Arman Khachatryan, director of the Republic of Armenia Council of Court
Chairmen — a judicial training center — said training methods employed in
Armenia were borrowed from the National Judicial College in Reno, Nev. But
he is also picking up tips from the New York Judicial Training Institute.

“I can see that we have to do more work,” Khachatryan said, partially in
English and partially through a translator. “This is one of the benefits, to
see how it is implemented, court management in this state. We hope after our
return we can organize the training of the staff to try to use the
experience, our American experience, for the modernization of the Armenian
courts.”

The delegation included representatives of four groups: three pilot courts,
the Court of Appeals for Military and Criminal Matters, the Community First
Instance Court and the Economic Court, which is similar to New York’s
commercial courts. Also included were representatives of the Armenian
Council of Court Chairmen, a court-system administrative agency.

Traficanti’s participation in the project began with a World Bank rule of
law project administered by DPK Consulting, a California-based business
consultancy. DPK is working with a local Armenian partner, Ameria
Consulting, to re-engineer courts in the capital city of Yerevan. The
structural form that evolves is expected to be replicated nationwide.

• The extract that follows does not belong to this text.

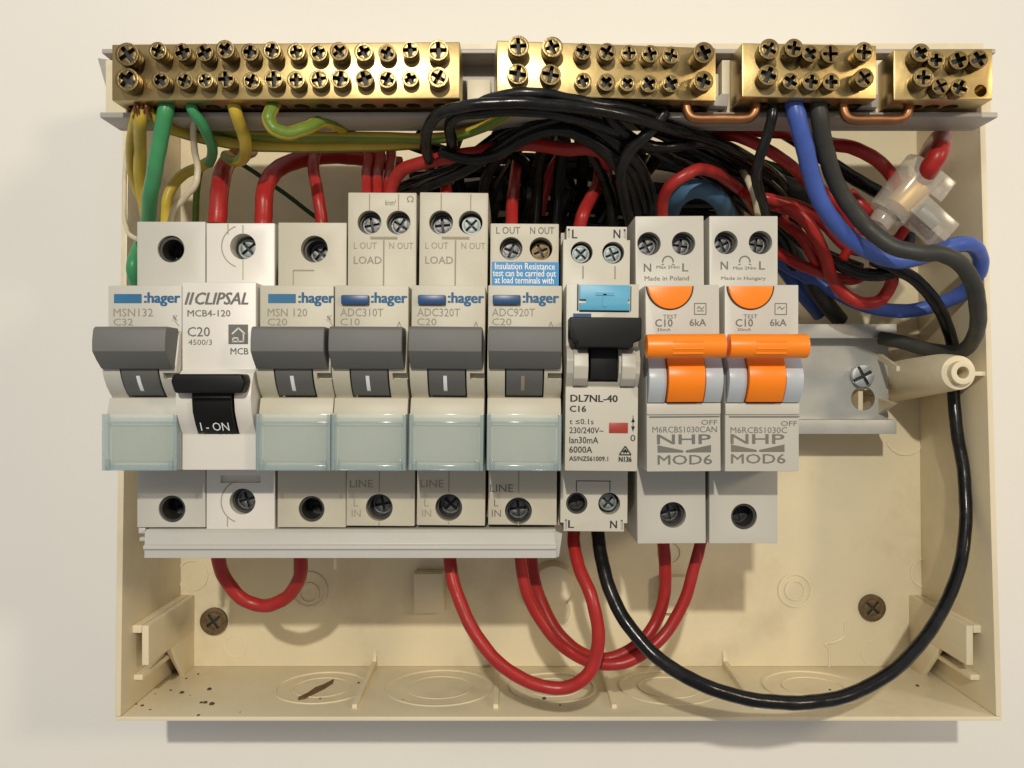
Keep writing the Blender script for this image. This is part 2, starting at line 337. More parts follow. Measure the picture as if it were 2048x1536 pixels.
b = MB(); b.extr([(X(1438,82), Z(192,82)), (X(1455,82), Z(192,82)), (X(1452,82), Z(218,82)), (X(1415,82), Z(216,82))], 76, 84); b.build('snap_tongue', M['carrier'], CR, bevel=.3)
b = MB(); b.extr([(X(1738,82), Z(196,82)), (X(1752,82), Z(192,82)), (X(1750,82), Z(220,82)), (X(1715,82), Z(218,82))], 76, 84); b.build('snap_tongue', M['carrier'], CR, bevel=.3)

# ---------------------------------------------------------------- brass links
rnd = random.Random(4)
def brass_bar(label, x0, x1, y0, y1, screws, empties=(), yaw=0.):
    xa, xb, za, zb = prect(x0, x1, y0, y1, 90)
    R = thing('brass_link_bar', (xa+xb)/2, 80, (za+zb)/2, label=label, cat='terminal bar', group='brass link bars along the top')
    b = MB(); b.box(xa, xb, 80, 90, za, zb); cut = MB()
    for px, py, r, h in screws:      # wire holes in the underside
        if py > 140: cut.frus((X(px, 90), 84.5, za-3), (X(px, 90), 84.5, za+6), 1.9, 1.9, 16)
    for px, py in empties: cut.cyl(X(px, 90), Z(py, 90), 1.5, 84, 95, 20)
    b.build('bar', M['brass'], R, bevel=.35, cuts=cut)
    for px, py, r, h in screws:
        hd = 90+h*.75; rr = r*(CD-hd)/F*.98
        cross_screw('terminal_screw', X(px, hd), Z(py, hd), rr, 89.5, hd+rnd.uniform(-.5, .3), M['brass3'] if rnd.random() < .35 else M['brass2'], R, rot=rnd.uniform(0, 1.57), slot=rnd.uniform(.34, .52), depth=rnd.uniform(1.4, 2.2), pan=rnd.uniform(.70, .86))
    R.o.rotation_euler = (0, 0, yaw); return R
S1 = [(252, 105, 24, 6), (316, 100, 18, 6), (364, 101, 18, 5.5), (410, 104, 18, 5), (452, 98, 19, 6.5), (501, 103, 18, 5.5), (546, 101, 18, 6), (594, 103, 18, 4.5), (638, 104, 18, 4.5), (681, 104, 19, 4.5), (729, 104, 19, 4.5), (776, 106, 18, 4), (822, 100, 17, 5), (879, 103, 21, 4.5)]
S1b = [(252, 156, 24, 5), (320, 158, 18, 5), (367, 158, 18, 5), (411, 160, 17, 4.5), (452, 157, 18, 5.5), (503, 160, 18, 4), (548, 157, 19, 5), (594, 160, 18, 4.5), (639, 158, 19, 4.5), (683, 159, 19, 4), (731, 158, 18, 4), (776, 159, 18, 4), (823, 159, 17, 3), (879, 157, 21, 4.5)]
brass_bar('longest brass bar, at the left end over the green and yellow wires, carrying twenty-eight screws', 222, 922, 86, 199, S1+S1b, yaw=-.02)
S2 = [(1026, 99, 21, 5), (1094, 98, 21, 5), (1155, 105, 17, 4.5), (1204, 104, 18, 4.5), (1250, 104, 17, 4.5), (1292, 105, 18, 4.5), (1336, 104, 18, 5), (1401, 99, 22, 7)]
S2b = [(1026, 152, 21, 3.5), (1091, 153, 21, 3.5), (1157, 163, 17, 3.5), (1204, 164, 18, 3.5), (1247, 164, 17, 3.5), (1291, 164, 18, 3.5), (1335, 163, 18, 4), (1402, 155, 21, 6)]
brass_bar('second longest brass bar, right of the wide gap, above the black cable bundle', 986, 1430, 88, 196, S2+S2b, yaw=.09)
S3 = [(1531, 100, 21, 6), (1581, 97, 19, 6), (1615, 107, 17, 5), (1657, 106, 19, 5), (1724, 102, 20, 5.5)]
S3b = [(1530, 151, 21, 5), (1575, 163, 17, 4.5), (1618, 162, 19, 4.5), (1659, 162, 18, 4.5), (1725, 154, 20, 5)]
brass_bar('short brass bar above the blue wire, with ten screws', 1478, 1752, 88, 196, S3+S3b, yaw=.05)
S4 = [(1845, 105, 19, 6), (1877, 118, 17, 5), (1922, 119, 19, 5), (1961, 117, 19, 5)]
S4b = [(1850, 154, 20, 6), (1885, 171, 17, 4.5), (1923, 174, 18, 4.5)]
brass_bar('shortest brass bar at the right end, with one empty screw hole', 1790, 1986, 98, 200, S4+S4b, [(1962, 182)], yaw=-.02)
for x0, x1, y, lab in ((1372, 1512, 237, 'bare copper bridge hooked under the gap between the second and third brass bars'), (1686, 1818, 239, 'bare copper bridge hooked under the gap between the two rightmost brass bars')):
    d = 85; z0 = Z(y, d); b = MB()
    b.tube([(X(x0, d), d, 72), (X(x0, d), d, z0+3.2), (X(x0+6, d), d, z0+1.0), (X(x0+22, d), d, z0), (X((x0+x1)/2, d), d, z0), (X(x1-22, d), d, z0), (X(x1-6, d), d, z0+1.0), (X(x1, d), d, z0+3.2), (X(x1, d), d, 72)], 1.25, 12)
    tag(b.build('copper_bridge', M['copper'], Root((X(x0, d)+X(x1, d))/2, d, z0)), lab, 'copper link')

# ---------------------------------------------------------------- breakers
def hole(cut, x, z, r, depth=9, d=80, r2=None): cut.frus((x, d-depth, z), (x, d+4, z), r, r if r2 is None else r2, 36)
def term(R, px, py, rpx, cut, m='darksteel', deep=4.5, sunk=10, rot=.4, k=.80, off=(0, 0)):
    off = (off[0]*.35, off[1]*.35)
    d = 80; x, z = X(px, d), Z(py, d); r = rpx*(CD-d)/F
    hole(cut, x, z, r, sunk); R.screws.append((x+off[0], z+off[1], r*k, d-deep, m, rot))
def end_screws(R):
    for x, z, r, d, m, rot in R.screws:
        if m in ('holedark', 'darksteel'):
            b = MB(); b.ring(x, z, r*1.01, r*1.22, 71.2, 79.3 if m == 'holedark' else 77.6, 30); b.build('well_shade_sleeve', M['well_shade'], R)  # dark sleeve added so the inner wall of the hole looks shaded
        cross_screw('terminal_screw', x, z, r, d-6, d, M[m], R, rot=rot, slot=.26, depth=.9, pan=.80)
def breaker(name, px, tilt, label, cat, group=None):
    R = thing(name, (px-1024)/7.857, 24, 1.6, tilt, label=label, cat=cat, group=group); R.screws = []; return R
HAG = 'grey two-tone breakers with clear label covers'
def hager(px, y0, y1, tilt, label, tops, bot, model, amp, adc, body='hager', text_x=None):
    R = breaker('circuit_breaker', px, tilt, label, 'circuit breaker', HAG); xc = R.x
    zt, zb = Z(y0, 80), Z(y1, 80)
    prof = [(zb, 24.2), (zt, 24.2), (zt, 80), (23.3, 80), (23.3, 96), (12.5, 96), (11.5, 97.2), (4.6, 99.2), (3.2, 99.2), (1.4, 98.4), (-.6, 97.0), (-2.2, 95.3), (-3.2, 94), (-3.3, 95.4), (-6.6, 96.6), (-20.2, 96.6), (-20.2, 80), (zb, 80)]
    b = MB(); b.prism(prof, xc-8.72, xc+8.72); cut = MB()
    for t in tops: term(R, *t[:3], cut, **t[3])
    for t in bot: term(R, *t[:3], cut, **t[3])
    cut.box(xc-4.6, xc+4.6, 90, 110, -3.15, 12)          # slot for the drum
    cut.box(xc+5.4, xc+9, 96.2, 110, 1.2, 2.6)           # little notch in the right cheek
    b.build('body', M[body], R, bevel=.28, cuts=cut)
    end_screws(R)
    b = MB(); b.prism([(10, 91), (10, 98), (4, 99.4), (2.2, 99.1), (.4, 98.1), (-1.4, 96.6), (-2.75, 95), (-2.75, 91)], xc-4.25, xc+4.25); dr = b.build('rocker_drum', M['drum'], R, bevel=.15)
    b = MB(); dx = -.4
    b.prism([(1.9, 98.5), (1.9, 99.15), (.4, 98.25), (-1.4, 96.75), (-1.7, 96.3), (-1.7, 95.8)], xc+dx-.42, xc+dx+.42)
    b.build('on_mark', M['inkwhite'] if model != 'ADC920T' else M['inkfaint'], R, dr)
    b = MB(); b.prism([(13.1, 97.0), (13.1, 103.6), (12.4, 104.5), (9.8, 105.0), (7.4, 105.0), (5.4, 102.9), (3.5, 100.4), (3.5, 97.0)], xc-8.35, xc+8.3); b.build('toggle', M['toggle'], R, bevel=.35)
    # label card and clear cover
    b = MB(); b.box(xc-7.4, xc+7.4, 96.65, 96.95, -18.3, -8.8); b.build('label_card', M['card'], R)
    b = MB(); b.box(xc-7.4, xc+7.4, 96.95, 97.25, -9.75, -9.35); b.build('painted_highlight_line', M['edge'], R)  # pale strip standing in for the bright line refracted by the cover
    b = MB(); b.box(xc-8.5, xc+8.6, 98.6, 99.2, -20.0, -7.0); cv = b.build('label_cover', M['clear'], R, bevel=.15)
    b = MB(); b.box(xc-8.7, xc-7.9, 96.7, 99.4, -20.2, -7.0); b.box(xc+7.9, xc+8.7, 96.7, 99.4, -20.2, -7.0); b.box(xc-7.9, xc+7.9, 97.6, 99.45, -20.2, -18.9)
    b.box(xc-7.9, xc+7.9, 96.7, 98.6, -9.3, -8.8); b.box(xc-7.7, xc-6.9, 98.4, 99.6, -20.15, -17.6); b.box(xc+6.9, xc+7.7, 98.4, 99.6, -20.15, -17.6)
    b.build('cover_rim', M['clearrim'], R, cv, bevel=.2)
    # print
    nx = 1024+xc*8.462; D = 96.02
    L = nx-64 if text_x is None else text_x
    y = 597
    T = lambda s_, a, c_, e, g, **k: ptext(b, s_, a, c_, e, g, 96.0+.0, **k)
    if adc:
        b = MB(); xa, xb_, za, zb_ = prect(L, L+56, 590, 609, 97); b.box(xa, xb_, 95, 97.3, za, zb_); b.build('test_button', M['navy'], R, bevel=.4)
    else:
        b = MB(); xa, xb_, za, zb_ = prect(L, L+55, 588, 606, 96.1); b.box(xa, xb_, 96.0, 96.12, za, zb_); b.build('blue_flash', M['pill'], R)
    b = MB(); T(':hager', L+60, L+133, 585, 612, bold=.03); b.build('brand_lettering', M['inkblue'], R, untilt=False)
    b = MB(); T(model, L-1, L+85 if adc else L+78, 617, 633); T(amp, L-1, L+38, 637, 651)
    if not adc: line(b, L+118, 632, L+124, 640, 1.5, 96); line(b, L+122, 642, L+130, 652, 1.5, 96); T('/K', L+117, L+128, 630, 643)
    else: line(b, L+113, 654, L+117, 643, 1.3, 96.1); line(b, L+117, 643, L+121, 654, 1.3, 96.1)
    b.build('rating_lettering', M['inkfaint'], R)
    return R
sm = dict
R1 = hager(342.5, 443, 1055, 0, 'grey breaker at the far left end of the row, marked C32', [(342, 498, 27, sm(deep=8.5, m='holedark', rot=.3, off=(.8, -.6)))], [(344, 1018, 27, sm(deep=9, m='holedark'))], 'MSN132', 'C32', False, 'hager2', text_x=228)
R3 = hager(624, 445, 1055, .003, 'grey single-hole breaker directly right of the white one', [(628, 498, 27, sm(deep=6.5, rot=.9, off=(.7, -.7)))], [(624, 1018, 26, sm(deep=9, m='holedark'))], 'MSN 120', 'C20', False, text_x=536)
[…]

Karine Nikoghosyan, management advisory services assistant for Ameria, said
she hopes to harvest from this trip some of New York’s technical
innovations. She said the courts in Armenia have a long road to travel in
terms of achieving technological parity.

“It is rather interesting,” Nikoghosyan said of the court system’s use of
even such basic technology as electronic recording of proceedings. “We do
not have that much automation.”

A similar but more extensive court modernization project is under way in
Macedonia, and Traficanti hopes to take part in that effort as well.